GIVEN REQUEST: In exact form, please repeat the records from their opening line down to the line with "F, CX, HY = 800.0, 800.0, 578.0", including that line.

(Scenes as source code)
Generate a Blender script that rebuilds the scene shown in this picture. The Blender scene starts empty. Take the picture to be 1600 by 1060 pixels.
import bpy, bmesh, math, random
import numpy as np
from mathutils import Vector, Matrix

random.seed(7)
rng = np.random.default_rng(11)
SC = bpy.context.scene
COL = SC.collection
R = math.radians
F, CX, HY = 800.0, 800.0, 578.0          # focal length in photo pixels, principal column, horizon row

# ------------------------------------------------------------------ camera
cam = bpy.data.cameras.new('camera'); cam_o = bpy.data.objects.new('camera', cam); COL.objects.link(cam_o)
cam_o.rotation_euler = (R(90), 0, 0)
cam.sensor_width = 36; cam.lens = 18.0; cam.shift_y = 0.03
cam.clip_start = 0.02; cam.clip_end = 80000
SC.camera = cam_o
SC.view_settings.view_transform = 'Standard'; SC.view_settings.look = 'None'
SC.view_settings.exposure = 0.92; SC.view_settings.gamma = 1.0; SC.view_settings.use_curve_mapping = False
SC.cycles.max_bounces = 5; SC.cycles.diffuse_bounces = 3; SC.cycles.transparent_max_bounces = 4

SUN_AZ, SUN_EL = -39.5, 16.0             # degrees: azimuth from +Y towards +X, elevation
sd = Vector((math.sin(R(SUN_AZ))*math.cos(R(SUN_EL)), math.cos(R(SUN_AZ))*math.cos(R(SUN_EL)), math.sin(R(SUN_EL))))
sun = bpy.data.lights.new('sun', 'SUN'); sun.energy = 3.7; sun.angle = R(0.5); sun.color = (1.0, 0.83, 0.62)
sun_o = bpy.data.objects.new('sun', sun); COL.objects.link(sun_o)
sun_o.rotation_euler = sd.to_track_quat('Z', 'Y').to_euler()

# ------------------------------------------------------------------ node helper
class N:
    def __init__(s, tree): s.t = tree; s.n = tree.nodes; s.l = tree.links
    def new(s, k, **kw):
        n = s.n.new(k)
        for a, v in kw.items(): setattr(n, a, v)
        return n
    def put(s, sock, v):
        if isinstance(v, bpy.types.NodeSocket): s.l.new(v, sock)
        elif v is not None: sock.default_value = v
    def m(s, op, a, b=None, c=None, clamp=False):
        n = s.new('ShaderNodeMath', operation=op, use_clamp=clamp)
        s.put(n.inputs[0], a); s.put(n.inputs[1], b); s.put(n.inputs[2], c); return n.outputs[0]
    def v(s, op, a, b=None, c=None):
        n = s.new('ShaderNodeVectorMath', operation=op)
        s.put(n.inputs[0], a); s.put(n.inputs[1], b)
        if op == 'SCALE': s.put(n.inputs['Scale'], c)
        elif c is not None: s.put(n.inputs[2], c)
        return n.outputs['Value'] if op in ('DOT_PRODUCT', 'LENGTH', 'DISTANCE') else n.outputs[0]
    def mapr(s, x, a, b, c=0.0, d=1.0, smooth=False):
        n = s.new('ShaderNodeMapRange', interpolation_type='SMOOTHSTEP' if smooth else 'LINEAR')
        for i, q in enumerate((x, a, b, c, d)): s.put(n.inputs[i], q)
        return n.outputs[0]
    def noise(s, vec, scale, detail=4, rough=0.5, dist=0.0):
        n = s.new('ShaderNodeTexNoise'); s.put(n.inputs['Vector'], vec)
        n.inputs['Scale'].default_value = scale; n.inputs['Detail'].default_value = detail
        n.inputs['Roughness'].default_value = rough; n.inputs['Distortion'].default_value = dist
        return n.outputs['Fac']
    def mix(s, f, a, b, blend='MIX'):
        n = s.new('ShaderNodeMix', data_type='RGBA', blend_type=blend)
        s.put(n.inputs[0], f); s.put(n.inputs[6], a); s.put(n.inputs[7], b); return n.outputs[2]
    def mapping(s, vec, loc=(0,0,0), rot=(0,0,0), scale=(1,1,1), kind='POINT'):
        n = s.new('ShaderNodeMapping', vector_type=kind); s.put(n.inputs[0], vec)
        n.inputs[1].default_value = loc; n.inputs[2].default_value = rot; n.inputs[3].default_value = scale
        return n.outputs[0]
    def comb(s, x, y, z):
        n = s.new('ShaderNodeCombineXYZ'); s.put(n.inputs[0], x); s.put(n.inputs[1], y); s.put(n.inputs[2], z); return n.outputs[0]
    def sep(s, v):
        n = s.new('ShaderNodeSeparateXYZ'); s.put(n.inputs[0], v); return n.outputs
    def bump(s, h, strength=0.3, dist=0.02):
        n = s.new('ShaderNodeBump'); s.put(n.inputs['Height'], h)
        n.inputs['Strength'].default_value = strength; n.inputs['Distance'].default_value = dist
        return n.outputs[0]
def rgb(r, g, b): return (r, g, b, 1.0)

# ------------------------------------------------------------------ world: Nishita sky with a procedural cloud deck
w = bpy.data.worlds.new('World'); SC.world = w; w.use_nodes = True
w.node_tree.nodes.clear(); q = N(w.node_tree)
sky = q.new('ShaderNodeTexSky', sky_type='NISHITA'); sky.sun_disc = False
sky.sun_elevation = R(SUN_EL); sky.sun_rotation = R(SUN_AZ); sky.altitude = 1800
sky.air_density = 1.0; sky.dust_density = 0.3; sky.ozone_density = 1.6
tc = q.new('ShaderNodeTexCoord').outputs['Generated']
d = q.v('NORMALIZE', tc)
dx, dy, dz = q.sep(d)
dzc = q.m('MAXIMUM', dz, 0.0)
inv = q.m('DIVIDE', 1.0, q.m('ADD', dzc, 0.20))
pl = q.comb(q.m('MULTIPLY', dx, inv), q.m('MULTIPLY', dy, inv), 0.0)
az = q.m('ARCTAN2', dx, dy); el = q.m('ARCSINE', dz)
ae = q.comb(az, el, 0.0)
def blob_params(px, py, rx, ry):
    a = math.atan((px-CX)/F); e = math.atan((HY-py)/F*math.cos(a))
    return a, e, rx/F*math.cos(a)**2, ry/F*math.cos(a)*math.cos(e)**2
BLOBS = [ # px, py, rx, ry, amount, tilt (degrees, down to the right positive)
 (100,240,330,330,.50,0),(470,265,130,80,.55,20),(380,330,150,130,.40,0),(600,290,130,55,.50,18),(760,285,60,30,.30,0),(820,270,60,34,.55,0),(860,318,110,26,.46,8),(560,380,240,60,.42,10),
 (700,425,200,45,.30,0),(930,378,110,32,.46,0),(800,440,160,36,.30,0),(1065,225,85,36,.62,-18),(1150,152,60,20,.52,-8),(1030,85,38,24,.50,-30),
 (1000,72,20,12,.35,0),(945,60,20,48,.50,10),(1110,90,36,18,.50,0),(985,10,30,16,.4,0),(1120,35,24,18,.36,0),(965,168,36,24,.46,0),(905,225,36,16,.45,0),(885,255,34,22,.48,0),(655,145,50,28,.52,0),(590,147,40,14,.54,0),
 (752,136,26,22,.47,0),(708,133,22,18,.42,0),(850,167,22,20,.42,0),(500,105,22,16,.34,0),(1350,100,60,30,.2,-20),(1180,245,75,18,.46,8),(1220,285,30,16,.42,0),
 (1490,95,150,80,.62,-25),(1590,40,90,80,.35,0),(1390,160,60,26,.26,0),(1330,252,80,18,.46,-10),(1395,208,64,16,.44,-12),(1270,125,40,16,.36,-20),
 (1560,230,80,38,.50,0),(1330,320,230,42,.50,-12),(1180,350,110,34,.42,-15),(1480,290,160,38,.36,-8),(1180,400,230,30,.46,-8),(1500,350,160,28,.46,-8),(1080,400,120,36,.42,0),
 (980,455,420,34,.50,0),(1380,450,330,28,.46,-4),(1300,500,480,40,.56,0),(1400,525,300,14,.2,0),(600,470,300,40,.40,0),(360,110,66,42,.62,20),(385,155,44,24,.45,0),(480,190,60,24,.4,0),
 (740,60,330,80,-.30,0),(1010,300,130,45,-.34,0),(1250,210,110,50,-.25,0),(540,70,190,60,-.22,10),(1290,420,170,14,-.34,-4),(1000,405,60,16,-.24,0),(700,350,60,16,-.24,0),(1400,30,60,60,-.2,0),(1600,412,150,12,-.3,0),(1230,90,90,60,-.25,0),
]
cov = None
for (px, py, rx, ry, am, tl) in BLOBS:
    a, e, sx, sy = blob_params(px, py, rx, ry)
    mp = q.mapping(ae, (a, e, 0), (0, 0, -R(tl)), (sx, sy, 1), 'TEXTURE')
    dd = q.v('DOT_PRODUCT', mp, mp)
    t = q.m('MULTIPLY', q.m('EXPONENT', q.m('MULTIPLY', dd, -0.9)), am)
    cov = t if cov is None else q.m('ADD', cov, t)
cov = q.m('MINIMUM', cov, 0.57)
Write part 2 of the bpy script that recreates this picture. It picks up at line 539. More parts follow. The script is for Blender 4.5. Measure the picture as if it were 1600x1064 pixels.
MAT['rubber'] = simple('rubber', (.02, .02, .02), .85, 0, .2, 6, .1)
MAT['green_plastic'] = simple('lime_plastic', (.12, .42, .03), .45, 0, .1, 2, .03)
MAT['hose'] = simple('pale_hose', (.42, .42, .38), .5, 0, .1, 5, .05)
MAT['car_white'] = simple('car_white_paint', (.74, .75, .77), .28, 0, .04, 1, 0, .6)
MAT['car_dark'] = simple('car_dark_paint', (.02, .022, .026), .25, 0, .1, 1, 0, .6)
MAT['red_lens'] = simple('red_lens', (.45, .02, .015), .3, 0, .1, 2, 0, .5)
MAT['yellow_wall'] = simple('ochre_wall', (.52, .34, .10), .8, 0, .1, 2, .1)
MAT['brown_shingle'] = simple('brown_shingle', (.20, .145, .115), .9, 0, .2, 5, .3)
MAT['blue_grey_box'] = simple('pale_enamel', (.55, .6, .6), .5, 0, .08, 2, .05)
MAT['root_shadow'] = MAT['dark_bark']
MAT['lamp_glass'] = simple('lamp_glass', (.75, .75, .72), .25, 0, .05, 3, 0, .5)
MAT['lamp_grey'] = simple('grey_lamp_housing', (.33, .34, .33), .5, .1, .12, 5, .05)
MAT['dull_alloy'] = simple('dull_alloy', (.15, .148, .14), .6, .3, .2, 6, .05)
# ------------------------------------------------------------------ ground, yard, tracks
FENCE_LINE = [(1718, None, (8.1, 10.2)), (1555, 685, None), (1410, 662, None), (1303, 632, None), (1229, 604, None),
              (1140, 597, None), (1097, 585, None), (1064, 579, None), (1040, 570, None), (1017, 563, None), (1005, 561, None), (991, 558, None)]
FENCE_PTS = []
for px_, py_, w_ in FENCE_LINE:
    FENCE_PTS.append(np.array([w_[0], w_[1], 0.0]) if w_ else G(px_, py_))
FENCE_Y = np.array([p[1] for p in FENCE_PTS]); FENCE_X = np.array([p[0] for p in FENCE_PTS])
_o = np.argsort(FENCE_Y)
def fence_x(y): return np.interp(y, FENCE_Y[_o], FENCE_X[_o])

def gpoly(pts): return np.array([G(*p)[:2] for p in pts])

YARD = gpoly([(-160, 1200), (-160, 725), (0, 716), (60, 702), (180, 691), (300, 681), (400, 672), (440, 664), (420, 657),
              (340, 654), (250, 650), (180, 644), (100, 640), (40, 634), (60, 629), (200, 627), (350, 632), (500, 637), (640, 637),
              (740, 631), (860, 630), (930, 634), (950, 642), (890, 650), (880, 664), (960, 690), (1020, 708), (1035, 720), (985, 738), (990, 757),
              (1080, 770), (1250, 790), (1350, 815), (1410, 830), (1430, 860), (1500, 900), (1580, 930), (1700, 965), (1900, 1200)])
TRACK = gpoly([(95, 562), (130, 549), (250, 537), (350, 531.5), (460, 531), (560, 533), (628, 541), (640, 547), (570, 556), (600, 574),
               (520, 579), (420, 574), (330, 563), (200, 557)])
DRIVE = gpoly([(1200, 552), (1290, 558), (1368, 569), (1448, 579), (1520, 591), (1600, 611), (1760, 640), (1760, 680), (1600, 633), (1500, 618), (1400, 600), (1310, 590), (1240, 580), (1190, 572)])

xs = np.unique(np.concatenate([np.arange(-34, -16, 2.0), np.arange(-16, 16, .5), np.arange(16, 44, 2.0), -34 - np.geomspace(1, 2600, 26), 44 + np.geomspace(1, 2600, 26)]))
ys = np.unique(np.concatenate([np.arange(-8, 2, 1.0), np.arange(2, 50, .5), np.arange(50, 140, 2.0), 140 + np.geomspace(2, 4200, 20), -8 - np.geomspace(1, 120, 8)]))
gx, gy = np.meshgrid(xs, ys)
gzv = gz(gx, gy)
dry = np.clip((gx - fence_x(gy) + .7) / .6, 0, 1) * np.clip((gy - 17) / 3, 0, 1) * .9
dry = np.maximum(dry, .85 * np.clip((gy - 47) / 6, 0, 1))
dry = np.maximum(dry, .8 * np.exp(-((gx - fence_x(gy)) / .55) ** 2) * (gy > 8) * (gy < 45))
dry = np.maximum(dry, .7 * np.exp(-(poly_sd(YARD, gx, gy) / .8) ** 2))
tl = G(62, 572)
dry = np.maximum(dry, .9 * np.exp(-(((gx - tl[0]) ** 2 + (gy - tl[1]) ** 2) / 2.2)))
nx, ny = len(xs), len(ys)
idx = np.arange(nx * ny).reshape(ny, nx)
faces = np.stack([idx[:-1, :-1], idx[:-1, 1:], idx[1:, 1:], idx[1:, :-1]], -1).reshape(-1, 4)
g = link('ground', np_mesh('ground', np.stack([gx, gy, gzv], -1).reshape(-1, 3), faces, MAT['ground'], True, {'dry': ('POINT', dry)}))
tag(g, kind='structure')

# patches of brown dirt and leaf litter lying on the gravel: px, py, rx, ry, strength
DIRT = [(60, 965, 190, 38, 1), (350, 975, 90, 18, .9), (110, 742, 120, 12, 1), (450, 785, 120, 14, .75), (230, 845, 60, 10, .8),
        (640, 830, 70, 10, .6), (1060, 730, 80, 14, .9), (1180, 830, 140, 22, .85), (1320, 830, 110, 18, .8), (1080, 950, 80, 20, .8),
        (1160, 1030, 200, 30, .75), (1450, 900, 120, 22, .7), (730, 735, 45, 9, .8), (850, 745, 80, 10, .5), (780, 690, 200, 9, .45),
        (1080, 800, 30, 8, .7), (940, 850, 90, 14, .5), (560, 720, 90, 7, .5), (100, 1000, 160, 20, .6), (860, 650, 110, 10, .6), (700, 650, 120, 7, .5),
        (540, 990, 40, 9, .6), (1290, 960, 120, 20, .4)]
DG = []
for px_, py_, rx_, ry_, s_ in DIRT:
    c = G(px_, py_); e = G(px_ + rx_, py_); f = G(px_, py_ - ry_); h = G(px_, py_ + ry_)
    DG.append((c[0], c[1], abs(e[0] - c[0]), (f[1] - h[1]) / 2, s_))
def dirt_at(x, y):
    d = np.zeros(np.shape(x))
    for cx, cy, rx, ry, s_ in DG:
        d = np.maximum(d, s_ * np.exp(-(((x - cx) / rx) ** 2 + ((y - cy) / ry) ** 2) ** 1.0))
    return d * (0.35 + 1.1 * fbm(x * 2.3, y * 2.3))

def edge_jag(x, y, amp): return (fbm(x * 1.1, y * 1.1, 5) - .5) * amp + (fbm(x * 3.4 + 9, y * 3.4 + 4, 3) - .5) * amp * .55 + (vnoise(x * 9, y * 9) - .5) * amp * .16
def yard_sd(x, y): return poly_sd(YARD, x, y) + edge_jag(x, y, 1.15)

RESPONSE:
Generate a Blender script that rebuilds the scene shown in this picture. The Blender scene starts empty. Take the picture to be 1600 by 1060 pixels.
import bpy, bmesh, math, random
import numpy as np
from mathutils import Vector, Matrix

random.seed(7)
rng = np.random.default_rng(11)
SC = bpy.context.scene
COL = SC.collection
R = math.radians
F, CX, HY = 800.0, 800.0, 578.0          # focal length in photo pixels, principal column, horizon row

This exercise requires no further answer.